DIRECTIONS FOR THIS TASK »
Your task is to output the listing word for word, with pictures excluded.

———

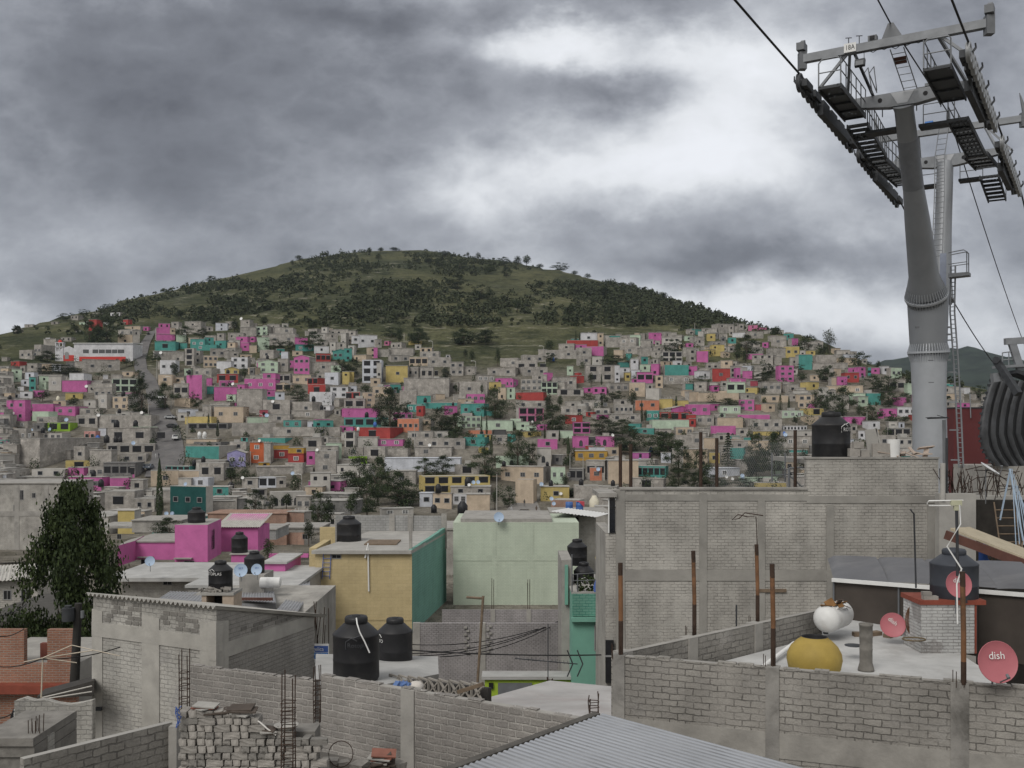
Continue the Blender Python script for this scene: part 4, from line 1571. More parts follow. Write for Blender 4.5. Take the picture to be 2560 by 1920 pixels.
def dish(px, py, Y, rpx, label, m, az=0., el=20., text=None, mast=.7, group=None, tsz=.5, arm=True, troll=0.):
    """offset reflector seen from its open side; az = turn to the viewer's right, el = upward tilt"""
    r = rpx / F * Y
    root = empty('satellite_dish', P(px, py, Y), label, 'satellite dish', group, math.radians(az))
    R = Matrix.Rotation(math.radians(90 - el), 3, 'X')           # local z -> -y tilted up
    mb = MB(); pr = [(0, 0), (r * .35, .012 * r), (r * .7, .06 * r), (r * .95, .13 * r), (r, .16 * r)]
    mb.lathe(pr, R=R, n=32)
    mb.lathe([(r, .16 * r), (r * 1.02, .15 * r), (r * 1.0, .10 * r), (r * .7, .03 * r), (0, -.03 * r)], R=R, n=32)
    mb.build('reflector', [m], root)
    ar = MB()
    if arm:
        a0 = R @ Vector((0, -r * .95, .14 * r)); a1 = R @ Vector((0, -r * .75, r * .95))
        ar.tube([a0, a1], .035 * r, 6); d_ = (R @ Vector((0, .45, -.35))).normalized()
        ar.cyl(a1, a1 + d_ * r * .22, .09 * r, .07 * r, 10)
        ar.build('feed_arm', [M_GALVD], root)
    ms = MB(); b0 = R @ Vector((0, 0, -.05 * r)); ms.cyl(b0, b0 + Vector((0, r * .3, 0)), .05 * r, n=8)
    ms.tube([b0 + Vector((0, r * .3, .15 * r)), b0 + Vector((0, r * .3, -.6 * r)), b0 + Vector((0, r * .32, -r * .9 - mast))], .05 * r, 8)
    ms.build('mast', [M_GALVD], root)
    if text:
        e = R.to_euler(); p = R @ Vector((0, .30 * r, .10 * r))
        o = text_obj(text, r * tsz, M_WHITEP if m != M_DISHB else M_BLUEP, root, p, (R @ Matrix.Rotation(math.radians(troll), 3, 'Z')).to_euler(), 'lettering', .003)
    return root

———

RESPONSE »
Continue the Blender Python script for this scene: part 4, from line 1571. More parts follow. Write for Blender 4.5. Take the picture to be 2560 by 1920 pixels.
def dish(px, py, Y, rpx, label, m, az=0., el=20., text=None, mast=.7, group=None, tsz=.5, arm=True, troll=0.):
    """offset reflector seen from its open side; az = turn to the viewer's right, el = upward tilt"""
    r = rpx / F * Y
    root = empty('satellite_dish', P(px, py, Y), label, 'satellite dish', group, math.radians(az))
    R = Matrix.Rotation(math.radians(90 - el), 3, 'X')           # local z -> -y tilted up
    mb = MB(); pr = [(0, 0), (r * .35, .012 * r), (r * .7, .06 * r), (r * .95, .13 * r), (r, .16 * r)]
    mb.lathe(pr, R=R, n=32)
    mb.lathe([(r, .16 * r), (r * 1.02, .15 * r), (r * 1.0, .10 * r), (r * .7, .03 * r), (0, -.03 * r)], R=R, n=32)
    mb.build('reflector', [m], root)
    ar = MB()
    if arm:
        a0 = R @ Vector((0, -r * .95, .14 * r)); a1 = R @ Vector((0, -r * .75, r * .95))
        ar.tube([a0, a1], .035 * r, 6); d_ = (R @ Vector((0, .45, -.35))).normalized()
        ar.cyl(a1, a1 + d_ * r * .22, .09 * r, .07 * r, 10)
        ar.build('feed_arm', [M_GALVD], root)
    ms = MB(); b0 = R @ Vector((0, 0, -.05 * r)); ms.cyl(b0, b0 + Vector((0, r * .3, 0)), .05 * r, n=8)
    ms.tube([b0 + Vector((0, r * .3, .15 * r)), b0 + Vector((0, r * .3, -.6 * r)), b0 + Vector((0, r * .32, -r * .9 - mast))], .05 * r, 8)
    ms.build('mast', [M_GALVD], root)
    if text:
        e = R.to_euler(); p = R @ Vector((0, .30 * r, .10 * r))
        o = text_obj(text, r * tsz, M_WHITEP if m != M_DISHB else M_BLUEP, root, p, (R @ Matrix.Rotation(math.radians(troll), 3, 'Z')).to_euler(), 'lettering', .003)
    return root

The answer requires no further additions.